From the entries below, please gather each line containing the string "More".

Records:
———

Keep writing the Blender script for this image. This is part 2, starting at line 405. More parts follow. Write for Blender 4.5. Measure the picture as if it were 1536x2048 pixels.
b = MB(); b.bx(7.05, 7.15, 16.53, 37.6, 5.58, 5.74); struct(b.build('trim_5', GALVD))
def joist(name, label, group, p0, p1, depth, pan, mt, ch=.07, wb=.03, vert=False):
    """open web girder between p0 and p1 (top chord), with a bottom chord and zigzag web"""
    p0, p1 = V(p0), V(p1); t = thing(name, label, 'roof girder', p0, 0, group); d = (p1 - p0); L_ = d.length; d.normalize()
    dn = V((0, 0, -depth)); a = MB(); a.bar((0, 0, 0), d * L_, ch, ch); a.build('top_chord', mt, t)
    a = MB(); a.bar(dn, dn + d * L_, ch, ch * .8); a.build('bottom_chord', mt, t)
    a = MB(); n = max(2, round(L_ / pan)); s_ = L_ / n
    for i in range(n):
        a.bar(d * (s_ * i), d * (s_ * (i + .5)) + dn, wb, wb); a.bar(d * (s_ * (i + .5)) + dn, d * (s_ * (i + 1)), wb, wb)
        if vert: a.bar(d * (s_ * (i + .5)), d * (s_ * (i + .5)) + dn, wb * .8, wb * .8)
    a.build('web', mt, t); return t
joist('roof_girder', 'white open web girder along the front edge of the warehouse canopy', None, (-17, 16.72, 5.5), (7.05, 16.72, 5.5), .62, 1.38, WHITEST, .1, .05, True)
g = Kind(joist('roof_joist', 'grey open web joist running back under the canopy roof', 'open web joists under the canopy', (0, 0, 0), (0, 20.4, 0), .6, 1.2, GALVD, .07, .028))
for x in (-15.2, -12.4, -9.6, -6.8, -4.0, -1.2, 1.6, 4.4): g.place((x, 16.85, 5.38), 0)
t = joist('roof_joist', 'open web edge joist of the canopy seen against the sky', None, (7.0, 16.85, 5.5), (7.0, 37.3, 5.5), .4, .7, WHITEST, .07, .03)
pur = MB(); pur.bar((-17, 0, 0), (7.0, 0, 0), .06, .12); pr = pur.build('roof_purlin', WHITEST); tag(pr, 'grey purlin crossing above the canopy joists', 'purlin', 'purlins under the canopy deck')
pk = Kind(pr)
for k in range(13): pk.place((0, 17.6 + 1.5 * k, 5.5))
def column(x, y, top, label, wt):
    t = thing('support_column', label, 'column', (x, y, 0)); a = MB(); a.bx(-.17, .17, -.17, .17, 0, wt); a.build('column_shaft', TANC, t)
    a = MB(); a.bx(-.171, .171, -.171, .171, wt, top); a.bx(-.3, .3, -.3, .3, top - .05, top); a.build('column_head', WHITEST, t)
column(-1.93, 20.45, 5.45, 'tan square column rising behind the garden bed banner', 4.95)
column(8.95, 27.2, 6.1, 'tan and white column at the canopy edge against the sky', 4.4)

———

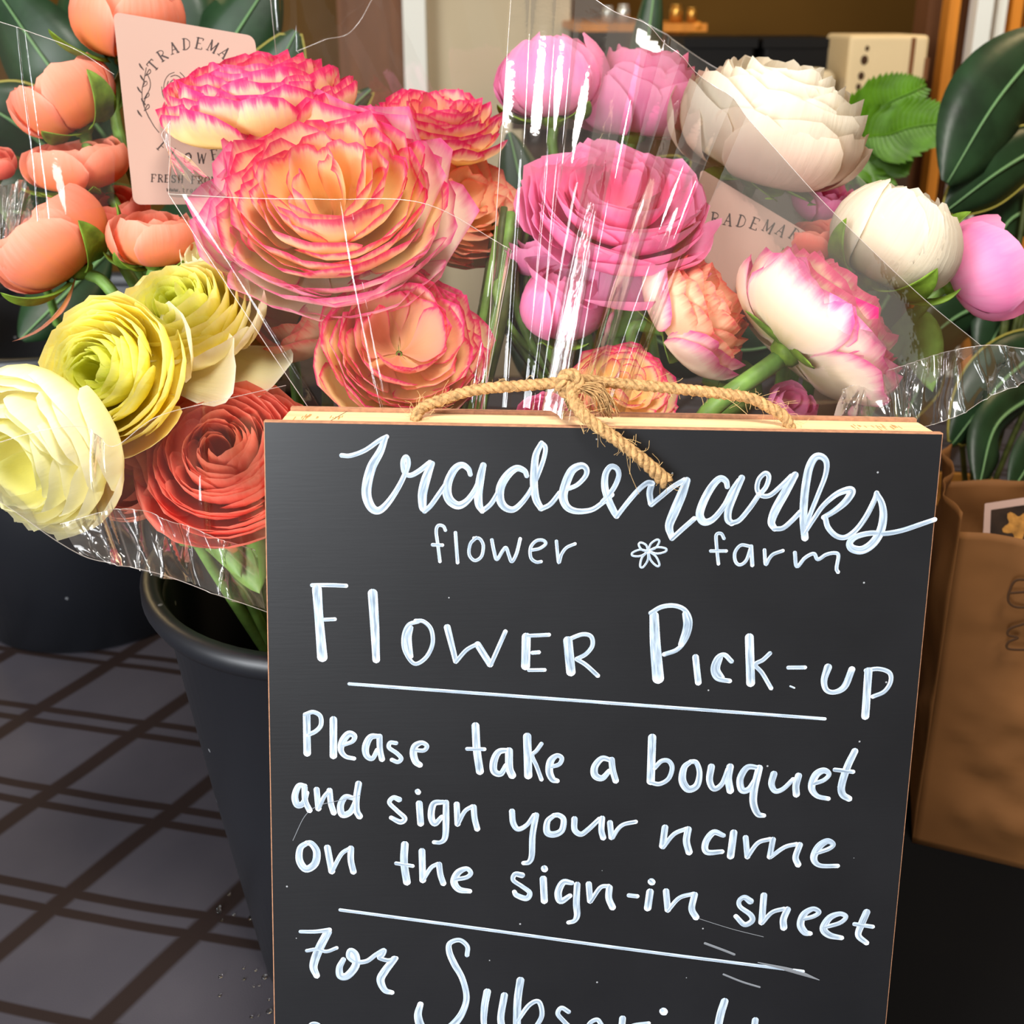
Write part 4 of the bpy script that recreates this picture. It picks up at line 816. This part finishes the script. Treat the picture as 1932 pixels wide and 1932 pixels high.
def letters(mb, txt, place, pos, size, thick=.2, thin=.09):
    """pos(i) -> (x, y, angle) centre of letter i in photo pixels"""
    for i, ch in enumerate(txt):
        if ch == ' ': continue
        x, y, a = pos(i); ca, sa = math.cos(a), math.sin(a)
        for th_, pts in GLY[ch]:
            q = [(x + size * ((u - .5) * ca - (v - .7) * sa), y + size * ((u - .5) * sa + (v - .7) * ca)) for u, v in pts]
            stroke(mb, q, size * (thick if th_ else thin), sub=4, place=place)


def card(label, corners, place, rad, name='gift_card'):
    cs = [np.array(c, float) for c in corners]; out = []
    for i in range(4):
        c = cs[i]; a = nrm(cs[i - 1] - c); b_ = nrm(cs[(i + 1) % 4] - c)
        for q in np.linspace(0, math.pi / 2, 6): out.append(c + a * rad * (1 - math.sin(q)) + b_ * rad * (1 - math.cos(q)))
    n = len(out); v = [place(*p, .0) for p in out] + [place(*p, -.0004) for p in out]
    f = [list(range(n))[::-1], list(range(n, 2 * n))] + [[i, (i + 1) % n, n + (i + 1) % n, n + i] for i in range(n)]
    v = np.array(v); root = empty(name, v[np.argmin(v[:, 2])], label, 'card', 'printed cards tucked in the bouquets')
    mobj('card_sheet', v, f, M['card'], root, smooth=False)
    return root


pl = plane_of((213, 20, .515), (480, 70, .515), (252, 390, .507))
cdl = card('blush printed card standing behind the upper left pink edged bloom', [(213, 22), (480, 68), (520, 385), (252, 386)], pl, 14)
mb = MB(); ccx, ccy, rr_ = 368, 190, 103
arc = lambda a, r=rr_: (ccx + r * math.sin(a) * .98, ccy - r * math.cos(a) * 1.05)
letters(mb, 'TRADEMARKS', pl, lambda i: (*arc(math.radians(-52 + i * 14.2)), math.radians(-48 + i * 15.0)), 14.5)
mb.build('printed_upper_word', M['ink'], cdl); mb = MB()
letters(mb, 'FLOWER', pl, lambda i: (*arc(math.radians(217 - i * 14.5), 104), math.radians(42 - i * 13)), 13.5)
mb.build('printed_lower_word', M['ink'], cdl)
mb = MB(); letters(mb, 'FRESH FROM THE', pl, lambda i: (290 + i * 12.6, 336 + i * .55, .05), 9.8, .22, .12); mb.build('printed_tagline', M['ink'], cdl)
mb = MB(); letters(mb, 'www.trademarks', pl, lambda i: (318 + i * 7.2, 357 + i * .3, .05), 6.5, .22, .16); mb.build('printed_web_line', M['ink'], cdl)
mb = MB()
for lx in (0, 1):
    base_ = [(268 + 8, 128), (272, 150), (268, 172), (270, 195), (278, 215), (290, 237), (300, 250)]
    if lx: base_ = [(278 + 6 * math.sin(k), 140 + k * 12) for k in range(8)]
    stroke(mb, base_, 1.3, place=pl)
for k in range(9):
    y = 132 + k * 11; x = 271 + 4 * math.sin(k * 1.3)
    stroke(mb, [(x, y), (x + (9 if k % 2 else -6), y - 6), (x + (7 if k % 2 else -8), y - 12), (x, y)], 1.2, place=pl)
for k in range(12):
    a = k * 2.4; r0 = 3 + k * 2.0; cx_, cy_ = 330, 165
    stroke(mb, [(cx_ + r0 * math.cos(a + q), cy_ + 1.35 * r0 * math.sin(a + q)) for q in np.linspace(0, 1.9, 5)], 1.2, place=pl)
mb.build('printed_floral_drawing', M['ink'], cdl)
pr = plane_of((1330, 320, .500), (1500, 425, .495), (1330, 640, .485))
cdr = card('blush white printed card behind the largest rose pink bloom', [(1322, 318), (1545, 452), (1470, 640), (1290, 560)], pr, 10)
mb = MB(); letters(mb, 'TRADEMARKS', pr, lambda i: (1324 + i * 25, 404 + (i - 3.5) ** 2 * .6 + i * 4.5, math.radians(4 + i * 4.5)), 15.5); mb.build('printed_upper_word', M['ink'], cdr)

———

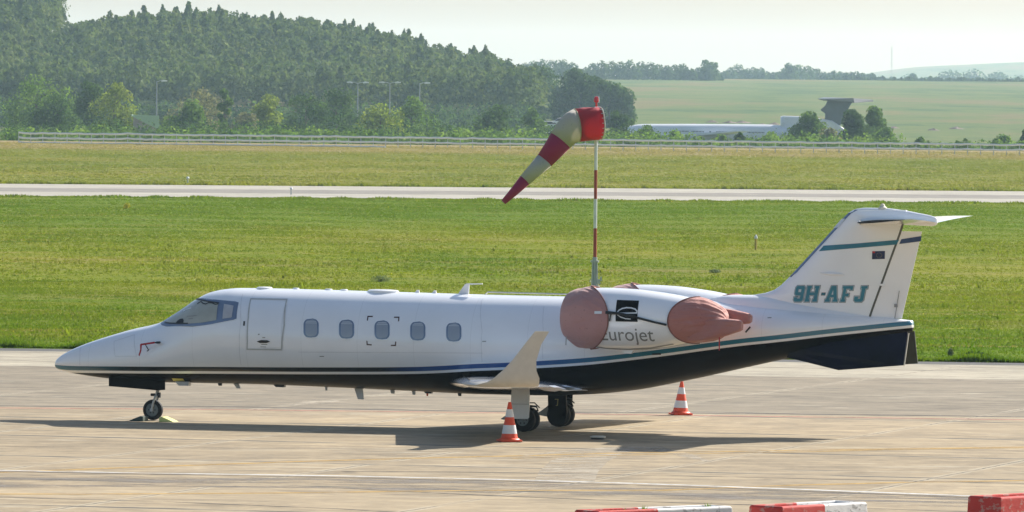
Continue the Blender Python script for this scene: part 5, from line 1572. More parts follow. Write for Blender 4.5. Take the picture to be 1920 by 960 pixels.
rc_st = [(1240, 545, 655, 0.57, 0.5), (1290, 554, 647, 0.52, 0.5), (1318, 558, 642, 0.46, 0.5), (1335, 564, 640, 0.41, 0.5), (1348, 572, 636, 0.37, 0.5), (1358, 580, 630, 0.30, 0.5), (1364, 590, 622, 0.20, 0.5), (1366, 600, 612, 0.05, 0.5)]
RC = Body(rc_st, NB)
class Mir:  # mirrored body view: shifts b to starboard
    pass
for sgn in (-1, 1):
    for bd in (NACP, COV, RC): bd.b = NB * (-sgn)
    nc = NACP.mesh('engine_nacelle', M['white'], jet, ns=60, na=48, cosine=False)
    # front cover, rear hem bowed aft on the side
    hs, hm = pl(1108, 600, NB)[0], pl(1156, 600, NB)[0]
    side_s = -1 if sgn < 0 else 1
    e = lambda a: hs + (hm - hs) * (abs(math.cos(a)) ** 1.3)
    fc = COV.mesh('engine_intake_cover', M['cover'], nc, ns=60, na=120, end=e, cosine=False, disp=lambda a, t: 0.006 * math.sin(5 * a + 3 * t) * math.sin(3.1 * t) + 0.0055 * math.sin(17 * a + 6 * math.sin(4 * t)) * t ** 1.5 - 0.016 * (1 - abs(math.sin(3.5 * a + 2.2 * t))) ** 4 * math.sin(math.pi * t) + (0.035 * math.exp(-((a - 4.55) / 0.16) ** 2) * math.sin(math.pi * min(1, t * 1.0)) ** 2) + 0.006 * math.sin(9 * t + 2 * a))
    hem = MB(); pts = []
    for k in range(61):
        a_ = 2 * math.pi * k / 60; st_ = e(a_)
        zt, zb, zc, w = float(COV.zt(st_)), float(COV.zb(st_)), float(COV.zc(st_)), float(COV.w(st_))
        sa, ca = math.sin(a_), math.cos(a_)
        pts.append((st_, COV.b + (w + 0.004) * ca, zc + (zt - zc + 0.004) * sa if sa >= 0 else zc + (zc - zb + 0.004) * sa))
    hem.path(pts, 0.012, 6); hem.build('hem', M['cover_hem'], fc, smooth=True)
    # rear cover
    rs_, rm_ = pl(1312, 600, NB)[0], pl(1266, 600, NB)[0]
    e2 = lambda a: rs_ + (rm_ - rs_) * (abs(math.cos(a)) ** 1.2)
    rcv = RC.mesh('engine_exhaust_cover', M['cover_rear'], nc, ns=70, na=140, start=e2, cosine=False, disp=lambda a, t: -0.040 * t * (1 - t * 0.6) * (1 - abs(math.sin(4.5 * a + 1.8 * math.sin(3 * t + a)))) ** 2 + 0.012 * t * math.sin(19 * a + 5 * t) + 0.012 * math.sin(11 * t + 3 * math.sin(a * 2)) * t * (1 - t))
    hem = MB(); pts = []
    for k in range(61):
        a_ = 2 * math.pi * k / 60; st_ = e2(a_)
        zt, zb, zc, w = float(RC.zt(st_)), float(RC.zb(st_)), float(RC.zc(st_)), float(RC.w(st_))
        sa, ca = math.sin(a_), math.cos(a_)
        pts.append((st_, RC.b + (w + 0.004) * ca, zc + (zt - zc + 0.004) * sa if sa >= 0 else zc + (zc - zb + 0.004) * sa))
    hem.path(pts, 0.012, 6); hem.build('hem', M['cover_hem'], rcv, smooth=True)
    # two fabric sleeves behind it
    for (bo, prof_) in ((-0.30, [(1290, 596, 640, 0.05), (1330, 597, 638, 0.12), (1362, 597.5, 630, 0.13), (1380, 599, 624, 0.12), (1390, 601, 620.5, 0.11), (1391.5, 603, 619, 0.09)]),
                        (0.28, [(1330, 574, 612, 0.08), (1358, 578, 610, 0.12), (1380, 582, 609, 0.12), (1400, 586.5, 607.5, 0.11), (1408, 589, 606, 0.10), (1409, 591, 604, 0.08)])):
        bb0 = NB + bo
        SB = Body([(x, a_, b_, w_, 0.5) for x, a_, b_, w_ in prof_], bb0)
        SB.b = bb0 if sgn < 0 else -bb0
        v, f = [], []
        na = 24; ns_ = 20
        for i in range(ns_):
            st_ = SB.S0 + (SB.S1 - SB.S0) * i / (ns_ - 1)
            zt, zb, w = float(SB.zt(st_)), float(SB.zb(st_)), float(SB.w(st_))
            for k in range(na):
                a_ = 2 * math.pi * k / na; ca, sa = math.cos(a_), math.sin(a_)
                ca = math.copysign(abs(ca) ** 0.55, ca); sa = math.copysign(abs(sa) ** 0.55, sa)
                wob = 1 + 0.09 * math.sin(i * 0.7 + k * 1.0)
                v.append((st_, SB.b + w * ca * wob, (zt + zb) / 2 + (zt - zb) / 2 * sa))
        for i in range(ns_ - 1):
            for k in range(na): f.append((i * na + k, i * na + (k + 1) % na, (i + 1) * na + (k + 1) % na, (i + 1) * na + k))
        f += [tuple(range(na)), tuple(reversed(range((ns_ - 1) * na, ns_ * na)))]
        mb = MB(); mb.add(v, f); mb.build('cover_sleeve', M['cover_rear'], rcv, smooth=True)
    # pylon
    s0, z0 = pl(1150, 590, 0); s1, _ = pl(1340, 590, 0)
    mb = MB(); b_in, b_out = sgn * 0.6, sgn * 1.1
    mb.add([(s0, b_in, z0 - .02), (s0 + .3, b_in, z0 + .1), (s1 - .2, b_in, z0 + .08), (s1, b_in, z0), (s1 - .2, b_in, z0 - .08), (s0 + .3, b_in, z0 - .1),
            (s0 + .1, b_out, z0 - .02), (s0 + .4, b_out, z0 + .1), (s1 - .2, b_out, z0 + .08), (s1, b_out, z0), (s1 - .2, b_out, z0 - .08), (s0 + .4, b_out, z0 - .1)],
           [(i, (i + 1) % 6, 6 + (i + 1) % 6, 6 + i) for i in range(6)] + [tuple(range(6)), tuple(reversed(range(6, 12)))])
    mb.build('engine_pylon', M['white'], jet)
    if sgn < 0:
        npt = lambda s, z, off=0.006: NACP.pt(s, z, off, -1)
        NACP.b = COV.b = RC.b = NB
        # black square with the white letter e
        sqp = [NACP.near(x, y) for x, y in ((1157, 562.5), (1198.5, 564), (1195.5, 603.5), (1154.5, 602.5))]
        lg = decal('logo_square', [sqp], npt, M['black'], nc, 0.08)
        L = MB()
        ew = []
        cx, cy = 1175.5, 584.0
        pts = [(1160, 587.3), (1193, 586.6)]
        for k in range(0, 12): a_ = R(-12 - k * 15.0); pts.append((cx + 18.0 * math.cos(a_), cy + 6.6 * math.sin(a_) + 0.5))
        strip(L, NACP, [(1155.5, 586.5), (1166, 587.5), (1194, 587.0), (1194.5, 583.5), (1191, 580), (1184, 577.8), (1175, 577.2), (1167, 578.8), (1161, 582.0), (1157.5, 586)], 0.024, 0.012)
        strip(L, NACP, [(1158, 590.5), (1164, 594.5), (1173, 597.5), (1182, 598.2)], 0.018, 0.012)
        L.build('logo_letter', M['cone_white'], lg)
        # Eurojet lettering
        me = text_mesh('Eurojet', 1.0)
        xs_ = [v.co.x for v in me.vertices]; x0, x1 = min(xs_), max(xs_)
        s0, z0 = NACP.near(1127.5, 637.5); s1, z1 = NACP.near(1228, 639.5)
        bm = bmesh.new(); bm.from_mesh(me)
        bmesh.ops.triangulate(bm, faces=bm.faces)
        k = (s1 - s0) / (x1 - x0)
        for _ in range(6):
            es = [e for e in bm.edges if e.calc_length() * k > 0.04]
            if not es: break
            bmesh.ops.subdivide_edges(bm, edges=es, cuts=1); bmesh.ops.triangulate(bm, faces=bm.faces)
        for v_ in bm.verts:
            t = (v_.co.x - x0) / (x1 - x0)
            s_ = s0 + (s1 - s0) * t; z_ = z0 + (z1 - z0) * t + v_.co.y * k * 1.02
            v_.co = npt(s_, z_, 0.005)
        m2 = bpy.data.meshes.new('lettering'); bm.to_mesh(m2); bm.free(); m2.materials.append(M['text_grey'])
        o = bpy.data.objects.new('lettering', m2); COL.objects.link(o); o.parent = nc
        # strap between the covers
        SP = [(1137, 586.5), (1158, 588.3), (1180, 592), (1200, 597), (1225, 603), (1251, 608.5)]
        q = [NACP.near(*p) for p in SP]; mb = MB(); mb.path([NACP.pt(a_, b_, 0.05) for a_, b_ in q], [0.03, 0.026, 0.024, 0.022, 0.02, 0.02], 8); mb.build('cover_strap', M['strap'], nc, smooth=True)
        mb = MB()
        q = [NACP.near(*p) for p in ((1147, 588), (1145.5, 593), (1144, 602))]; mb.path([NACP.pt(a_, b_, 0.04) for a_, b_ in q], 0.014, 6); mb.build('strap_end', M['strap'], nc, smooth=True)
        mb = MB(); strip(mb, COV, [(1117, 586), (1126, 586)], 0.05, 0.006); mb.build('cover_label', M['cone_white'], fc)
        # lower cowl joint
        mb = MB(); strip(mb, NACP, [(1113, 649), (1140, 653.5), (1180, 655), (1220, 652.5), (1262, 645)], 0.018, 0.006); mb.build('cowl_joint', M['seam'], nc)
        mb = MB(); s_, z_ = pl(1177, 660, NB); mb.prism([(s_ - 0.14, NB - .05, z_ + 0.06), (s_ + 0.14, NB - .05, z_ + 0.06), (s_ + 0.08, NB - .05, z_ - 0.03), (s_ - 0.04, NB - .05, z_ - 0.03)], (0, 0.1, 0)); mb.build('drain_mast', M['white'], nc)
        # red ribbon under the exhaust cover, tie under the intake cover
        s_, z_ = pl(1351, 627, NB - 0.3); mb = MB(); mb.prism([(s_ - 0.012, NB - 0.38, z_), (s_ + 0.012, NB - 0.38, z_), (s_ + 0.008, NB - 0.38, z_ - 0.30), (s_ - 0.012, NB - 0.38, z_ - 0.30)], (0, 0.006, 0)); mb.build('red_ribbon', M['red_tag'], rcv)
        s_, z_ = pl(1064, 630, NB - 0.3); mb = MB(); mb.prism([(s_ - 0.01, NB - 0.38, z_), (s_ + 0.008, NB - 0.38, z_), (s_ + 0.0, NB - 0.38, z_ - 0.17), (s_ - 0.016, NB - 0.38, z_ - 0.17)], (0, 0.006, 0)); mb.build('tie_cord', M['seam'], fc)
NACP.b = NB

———

_Result of this exercise_:
Keep writing the Blender script for this image. This is part 2, starting at line 405. More parts follow. Write for Blender 4.5. Measure the picture as if it were 1536x2048 pixels.
Continue the Blender Python script for this scene: part 5, from line 1572. More parts follow. Write for Blender 4.5. Take the picture to be 1920 by 960 pixels.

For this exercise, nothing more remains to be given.